There were no disturbances and no major arrests, as the marchers conducted a seven-mile Walk for Racial Equality on Saturday, watched over by Idaho state police on foot, in squad cars, on horseback and from helicopters.

The Skinheads present were responding to the invitation of Richard Butler, head of the Aryan Nations church, to come to observe the April 20th anniversary of Hitler’s birth.

About 15 Skinheads made the trip to the church’s Hayden Lake, Idaho, compound for a three-day national conference that included a cross-burning on Saturday night.

Of the more than 1,000 people who participated in the protest march, only about 50 were Jewish. Many of them attended the event with other groups, such as the Rainbow Coalition, the United Front Against Fascism and gay rights organizations.

Some spent part of the day walking behind a Jewish banner, but no Jewish groups were in evidence despite the New Jewish Agenda’s last-minute decision to co-sponsor the event.

Some of the Jewish demonstrators who participated in Saturday’s rally decried the lack of Jewish involvement in the protest as part of a disturbing trend.

“There is a definite lack of mainstream Jewish participation in progressive movements,” said demonstrator Ilene Samowitz, who participated as a member of a Seattle-based lesbian rights group.

Pointing out what she sees as a decreasing Jewish involvement in even basic civil rights organizations, Samowitz said many American Jews have turned their attention to the Palestinian uprising in Israel, denouncing or supporting each new development and neglecting domestic issues.

ADL STAYS AWAY

One of the groups who refused to participate in the demonstration was the Anti-Defamation League of B’nai B’rith. Spokesman Brad Rind explained it was “to deny a lot of free publicity to Butler and his gang.

“The question wasn’t whether somebody’s going to participate in progressive movements, it’s how to respond to racist movements,” said Rind, assistant regional director for the ADL’s Pacific Northwest Regional Office.

His comments reflect the ongoing debate over the best strategy to deal with the presence of hate groups such as the Skinheads and the white supremacist Aryan Nations Church of Jesus Christ-Christian.

Samowitz and most of the demonstrators said they believed the best way to counter the event was with visible and vocal protest.

“Every time we have the opportunity to say ‘no’ (to hate groups), we should say no,” she said.

Rind disagreed, saying it is better to track the groups and make available information on such groups to anyone who requests it.

“We have attempted to approach this thing in a responsible way without (unintentionally) recruiting for these groups,” he said.

Luma Nichol, one of the organizers of the anti-Skinhead protest on Whidbey Island late last year and a member of the Freedom Socialist Party in Seattle, said the only way to push neo-Nazi groups out of the Northwest is to let them know they are not wanted.

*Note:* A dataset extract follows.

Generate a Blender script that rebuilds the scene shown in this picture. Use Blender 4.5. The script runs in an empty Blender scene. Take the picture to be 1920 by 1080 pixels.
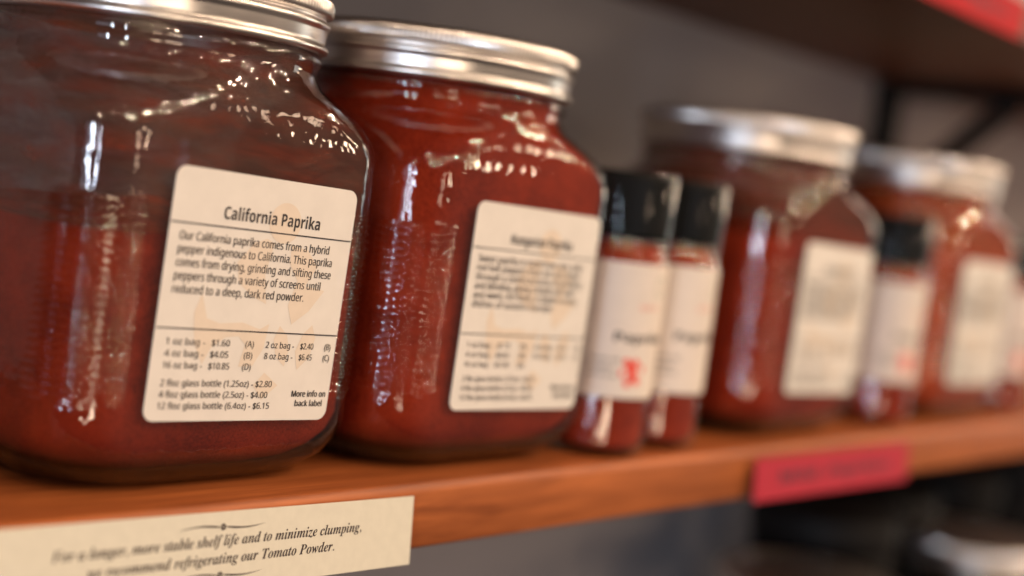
import bpy, bmesh, math, random
from mathutils import Vector, Matrix, noise
random.seed(7)
SC = bpy.context.scene
COL = SC.collection
PI = math.pi

# ------------------------------------------------------------------ camera
CAM = Vector((-.2967, -.3331, .1061))
yaw, pit, roll = .87658, -.07041, .13399
F = Vector((math.sin(yaw)*math.cos(pit), math.cos(yaw)*math.cos(pit), math.sin(pit)))
R0 = Vector((math.cos(yaw), -math.sin(yaw), 0))
U0 = R0.cross(F)
R1 = R0*math.cos(roll) + U0*math.sin(roll)
U1 = -R0*math.sin(roll) + U0*math.cos(roll)
cd = bpy.data.cameras.new('camera')
cam = bpy.data.objects.new('camera', cd)
COL.objects.link(cam)
cam.matrix_world = Matrix(((R1.x, U1.x, -F.x, CAM.x), (R1.y, U1.y, -F.y, CAM.y), (R1.z, U1.z, -F.z, CAM.z), (0, 0, 0, 1)))
cd.sensor_width = 36
cd.lens = 2721.6*36/1920
cd.clip_start = .01
cd.clip_end = 60
cd.dof.use_dof = True
cd.dof.focus_distance = .462
cd.dof.aperture_fstop = 3.2
SC.camera = cam

# ------------------------------------------------------------------ the dim shop around (world)
world = bpy.data.worlds.new('World')
SC.world = world
world.use_nodes = True
wn, wl = world.node_tree.nodes, world.node_tree.links
wn.clear()
wo = wn.new('ShaderNodeOutputWorld')
bg = wn.new('ShaderNodeBackground')
geo = wn.new('ShaderNodeNewGeometry')
dot = wn.new('ShaderNodeVectorMath'); dot.operation = 'DOT_PRODUCT'
dv = Vector((.72, -.66, .20)).normalized()
dot.inputs[1].default_value = (-dv.x, -dv.y, -dv.z)      # Incoming points back at the viewer
wl.new(geo.outputs['Incoming'], dot.inputs[0])
ramp = wn.new('ShaderNodeValToRGB')
e = ramp.color_ramp.elements
e[0].position = .30; e[0].color = (.030, .024, .022, 1)
e[1].position = .98; e[1].color = (.55, .41, .32, 1)
m = e.new(.70); m.color = (.11, .08, .065, 1)
mr = wn.new('ShaderNodeMapRange')
mr.inputs['From Min'].default_value = -1
wl.new(dot.outputs['Value'], mr.inputs['Value'])
wl.new(mr.outputs['Result'], ramp.inputs['Fac'])
wl.new(ramp.outputs['Color'], bg.inputs['Color'])
bg.inputs['Strength'].default_value = .45
wl.new(bg.outputs['Background'], wo.inputs['Surface'])

# ------------------------------------------------------------------ shop lamps and added low fill lights
def aim(o, target):
    o.rotation_euler = (Vector(target) - o.location).to_track_quat('-Z', 'Y').to_euler()
def area(name, loc, sx, sy, power, col, target=(.1, .05, .08)):
    d = bpy.data.lights.new(name, 'AREA'); d.shape = 'RECTANGLE'; d.size = sx; d.size_y = sy
    d.energy = power; d.color = col
    o = bpy.data.objects.new(name, d); COL.objects.link(o); o.location = loc; aim(o, target)
    return o
area('shop_window', (-2.95, -.95, .10), .42, 1.3, 2.5, (.70, .80, 1.0))
area('shop_window', (-2.90, -1.22, .12), .10, 1.4, 25, (.74, .84, 1.0))
area('shop_window', (-2.70, -1.78, -.05), .10, 1.1, 15, (.74, .83, 1.0))
area('far_window', (3.2, -.55, .35), .30, 1.5, 4, (.93, 1.0, .93))
def bulb_or_fill(az, el, dist, power, rad, col=(1.0, .74, .52)):
    d = bpy.data.lights.new('warm_bulb_or_fill', 'POINT'); d.energy = power; d.shadow_soft_size = rad; d.color = col
    o = bpy.data.objects.new('warm_bulb_or_fill', d); COL.objects.link(o)
    a, b = math.radians(az), math.radians(el)
    o.location = (dist*math.cos(b)*math.cos(a), dist*math.cos(b)*math.sin(a), .08 + dist*math.sin(b))
# small bare bulbs in loose clusters, low ones added to light wall and lids: (azimuth, elevation, distance, count, spread)
for az, el, dist, n, spr in ((-146, 40, 2.6, 3, 9), (-122, 50, 2.8, 4, 9), (-104, 30, 3.2, 3, 8), (-84, 46, 2.7, 5, 10),
                             (-62, 30, 3.0, 4, 9), (-44, 46, 2.6, 5, 9), (-20, 32, 2.9, 4, 9), (-78, 11, 3.0, 3, 8), (-34, 10, 3.0, 3, 8),
                             (-122, -16, 2.6, 3, 6), (-12, 9, 2.6, 4, 8), (-28, 20, 2.6, 2, 10), (-8, 44, 2.6, 2, 9)):
    for k in range(n):
        bulb_or_fill(az + random.uniform(-spr, spr)*1.5, el + random.uniform(-spr, spr), dist*random.uniform(.85, 1.2),
             random.choice((6.0, 11.0, 17.0)), random.uniform(.012, .018)*(1 if el > 15 else 8))   # the low, added ones are enlarged to dim their reflections

vs = SC.view_settings
vs.view_transform = 'Standard'
try: vs.look = 'None'
except Exception: pass
vs.gamma = 1
vs.use_curve_mapping = False
vs.exposure = -.03
SC.render.engine = 'CYCLES'
SC.cycles.use_denoising = True
SC.cycles.max_bounces = 14
SC.cycles.transparent_max_bounces = 24
SC.cycles.caustics_reflective = False
SC.cycles.caustics_refractive = False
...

Holding counterdemonstrations any time members of such organizations gather is one of the best ways to do it. “There’s no peaceful coexistence with Nazis. It’s not acceptable,” she said, because it only took a handful of Nazis to bring Hitler to power. “We are committed to not repeat the mistakes of the 1930s.”

Not all civil rights leaders in the area agreed with her approach, though. Many activists in Coeur d’Alene, nearby Spokane and neighboring communities did not participate in the walk, choosing instead to tie orange ribbons around telephone poles, car antennas and other objects as symbols to relay the same message.

An interfaith service in Coeur d’Alene was also held, featuring Rabbi Robert Tabak, of Temple Beth Shalom in nearby Spokane, Wash.